February 26, 2013

Rain

It's raining like crazy today. The puddles are ridiculous. You know, the ones on the side of the road that cars drive in and use to splash water on pedestrians? Yeah... The rain and cold are making my injured knee hurt. Sigh.

Also... I really need some advice.

I want to break up with my boyfriend. Here's why...
We live in a little one room apartment. Very comfortable for one person, not so great for two people who don't get along very well. All I want to do is survive on carrots, tea, apples, coffee, and rice milk. He's stopping me from doing this.
Also, he owes my mom $120. She paid for his GED. Which he hasn't taken it, since he's doing it over three days and the first one is in the last week of March. I'm worried if I break up with him soon (like I really want to), he won't pay her back. Not like money is that much of a concern but still.

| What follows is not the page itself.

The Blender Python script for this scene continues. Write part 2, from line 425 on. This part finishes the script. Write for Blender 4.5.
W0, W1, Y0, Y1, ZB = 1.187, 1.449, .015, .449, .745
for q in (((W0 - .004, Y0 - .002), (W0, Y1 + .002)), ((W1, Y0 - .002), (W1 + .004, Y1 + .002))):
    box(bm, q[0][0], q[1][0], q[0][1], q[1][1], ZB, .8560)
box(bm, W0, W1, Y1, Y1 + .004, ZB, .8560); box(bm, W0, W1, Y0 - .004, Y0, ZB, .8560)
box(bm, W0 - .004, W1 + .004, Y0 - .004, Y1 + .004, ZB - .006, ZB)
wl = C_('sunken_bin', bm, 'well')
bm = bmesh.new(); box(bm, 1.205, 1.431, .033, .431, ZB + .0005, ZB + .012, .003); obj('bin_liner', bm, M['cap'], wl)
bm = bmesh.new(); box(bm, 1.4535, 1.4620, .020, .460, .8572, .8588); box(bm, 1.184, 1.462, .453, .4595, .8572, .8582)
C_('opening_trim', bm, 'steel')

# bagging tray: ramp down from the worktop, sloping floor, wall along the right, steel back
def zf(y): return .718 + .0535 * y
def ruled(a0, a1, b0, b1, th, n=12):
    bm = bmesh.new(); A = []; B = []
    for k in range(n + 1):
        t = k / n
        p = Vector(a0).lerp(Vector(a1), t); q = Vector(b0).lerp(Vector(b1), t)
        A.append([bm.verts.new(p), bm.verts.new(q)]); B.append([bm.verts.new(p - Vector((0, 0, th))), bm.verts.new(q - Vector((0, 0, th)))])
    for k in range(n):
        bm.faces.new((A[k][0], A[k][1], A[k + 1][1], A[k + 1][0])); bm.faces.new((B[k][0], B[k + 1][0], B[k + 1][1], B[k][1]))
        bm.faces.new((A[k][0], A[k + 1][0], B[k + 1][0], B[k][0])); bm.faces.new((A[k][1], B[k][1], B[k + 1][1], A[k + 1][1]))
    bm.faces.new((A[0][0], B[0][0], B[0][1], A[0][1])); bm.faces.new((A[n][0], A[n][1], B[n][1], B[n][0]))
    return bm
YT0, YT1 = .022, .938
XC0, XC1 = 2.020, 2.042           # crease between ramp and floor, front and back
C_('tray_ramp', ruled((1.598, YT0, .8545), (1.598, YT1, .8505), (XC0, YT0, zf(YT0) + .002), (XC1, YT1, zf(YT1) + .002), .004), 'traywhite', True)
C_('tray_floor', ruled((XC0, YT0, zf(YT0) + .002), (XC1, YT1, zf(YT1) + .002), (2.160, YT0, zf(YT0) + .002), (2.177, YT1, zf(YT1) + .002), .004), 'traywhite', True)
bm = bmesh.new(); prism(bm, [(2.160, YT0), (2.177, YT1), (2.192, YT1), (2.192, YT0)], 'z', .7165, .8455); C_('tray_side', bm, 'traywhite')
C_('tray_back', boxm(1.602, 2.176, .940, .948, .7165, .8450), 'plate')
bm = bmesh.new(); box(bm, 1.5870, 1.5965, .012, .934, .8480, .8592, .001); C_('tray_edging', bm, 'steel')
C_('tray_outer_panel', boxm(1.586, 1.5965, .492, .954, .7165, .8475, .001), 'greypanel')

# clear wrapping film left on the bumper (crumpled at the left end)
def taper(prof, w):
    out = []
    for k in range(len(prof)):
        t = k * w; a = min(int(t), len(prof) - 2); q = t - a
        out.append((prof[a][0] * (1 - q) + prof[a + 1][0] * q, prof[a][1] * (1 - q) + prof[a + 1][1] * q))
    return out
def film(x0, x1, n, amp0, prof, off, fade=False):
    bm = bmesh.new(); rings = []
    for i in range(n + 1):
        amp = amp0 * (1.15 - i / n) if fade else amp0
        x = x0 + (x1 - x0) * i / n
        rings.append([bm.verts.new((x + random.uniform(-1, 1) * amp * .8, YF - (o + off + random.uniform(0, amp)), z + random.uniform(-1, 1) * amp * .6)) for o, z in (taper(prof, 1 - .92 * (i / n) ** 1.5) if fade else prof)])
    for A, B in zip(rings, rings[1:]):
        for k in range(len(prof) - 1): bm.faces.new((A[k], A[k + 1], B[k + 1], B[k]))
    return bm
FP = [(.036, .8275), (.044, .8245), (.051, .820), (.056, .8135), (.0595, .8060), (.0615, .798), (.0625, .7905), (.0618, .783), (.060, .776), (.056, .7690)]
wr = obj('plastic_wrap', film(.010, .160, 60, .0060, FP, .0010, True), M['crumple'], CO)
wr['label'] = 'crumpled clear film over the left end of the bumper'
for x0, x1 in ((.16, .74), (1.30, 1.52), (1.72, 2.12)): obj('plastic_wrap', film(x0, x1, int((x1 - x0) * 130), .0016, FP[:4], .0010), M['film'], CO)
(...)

He never cleans up what I ask him to, he does stuff he knows bugs the hell out of me, and he's always making me feel horrible and cry and stuff. Not like... abusive. But just he doesn't realize that what he says actually hurts.

But at the same time... I dunno. I don't want to live on my own. I mean, I do, but I'm scared of it too. You know?

Advice, please?


1 comment:

  1. I understand not wanting to be alone...but why stay miserable because of that? Ask yourself: is it worth being without him? Is it worth staying with him?